In re Lally, 612 B.R. 246 (Bankr. D.N.H. 2020) (holding that under 11 U.S.C. § 330(a)(7), the graduated percentage commission of § 326 is presumptively reasonable compensation for the chapter 7 trustee; commission base does not include distributions of property that is not property of the estate; in reviewing fee applications for counsel to trustees, court will take particular care to ensure that counsel does not seek reimbursement for non-delegable tasks of the chapter 7 trustee).

Kriss v. U. S. (IRS) (In re Kriss), 2019 BNH 003 (granting in part and denying in part defendant United States of America’s Motion for Judgment on the Pleadings, as follows: (1) debts arising from untimely filed federal income tax returns were excepted from discharge pursuant to 11 U.S.C. § 523(a)(1)(B); (2) debts consisting of unpaid post-petition interest on priority claims that were paid in full through debtor’s chapter 13 plan were excepted from discharge pursuant to 11 U.S.C. § 1328(a)(2) and 507(a)(8)(C); (3) genuine issue of material fact existed as to whether post-discharge notices sent by IRS to the debtor relating to tax years 2008-2011 violated discharge injunction of 11 U.S.C. § 524(a)(2), precluding judgment on the pleadings; (4) IRS had not waived sovereign immunity with respect to emotional distress damage claim, entitling the defendant to judgment on the pleadings, and (5) debtor stated plausible claim for attorney’s fees, costs, and sanctions, precluding judgment on the pleadings).

Morris v. Massachusetts Educ. Fin. Auth. (In re Morris), 2019 BNH 002 (holding that the repayment of the debtor’s student loan debt would not impose an undue hardship within the meaning of 11 U.S.C. § 523(a)(8) where the debtor’s household income would be sufficient to cover his student loans payments if the debtor were able to obtain another restaurant job making roughly the same money he made before he voluntarily left his last position).

Rissala v. New Hampshire Higher Educ. Assistance Found. (In re Rissala), 2019 BNH 001 (holding that the repayment of the debtor’s student loan debt would not impose an undue hardship within the meaning of 11 U.S.C. § 523(a)(8) where in the near future his retirement benefits would be sufficient to cover the payment and leave him with a material surplus each month, and debtor was eligible for a zero monthly payment program in the interim).
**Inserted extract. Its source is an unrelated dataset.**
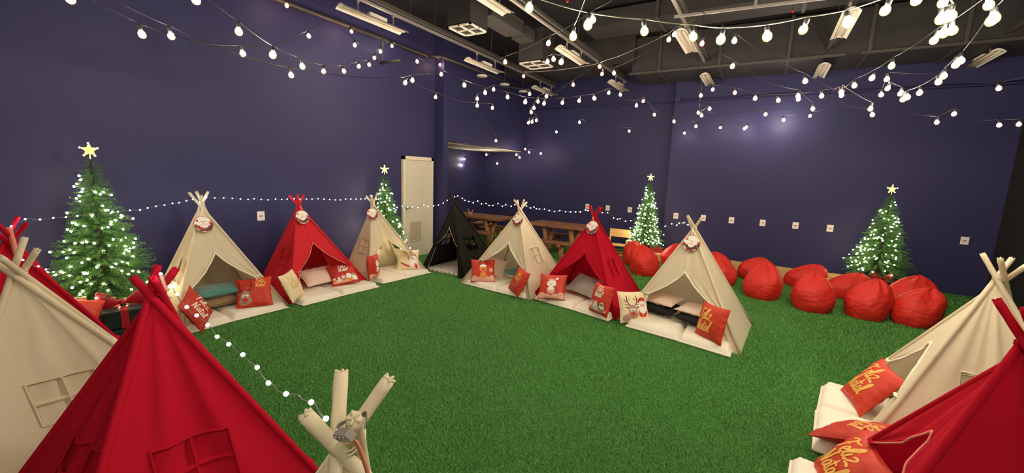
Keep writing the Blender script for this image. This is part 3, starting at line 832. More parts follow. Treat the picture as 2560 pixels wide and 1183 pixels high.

In re Babineau, 2018 BNH 012, issued Dec. 18, 2018 (unpublished) (overruling chapter 13 debtor's objection to creditor-spouse's proof of claim, finding that attorney's fees awarded to creditor-spouse in divorce proceeding and incurred proving that debtor misrepresented his income to avoid paying creditor-spouse additional alimony is a “domestic support obligation” within the meaning of 11 U.S.C. § 101 (14A), entitled to priority and payment in full pursuant to 11 U.S.C. §§ 507 (a)(1) and 1322(a)(2)).

In re Evarts, 2018 BNH 011 (overruling the debtor’s objection to the mortgagee’s proof of claim, which challenged escrow and hazard insurance charges and the amount of the principal balance under the loan modification agreement, as the debtor failed to present substantial evidence that would permit the Court to disallow these components of the claim in accordance with 11 U.S.C. § 502(b)).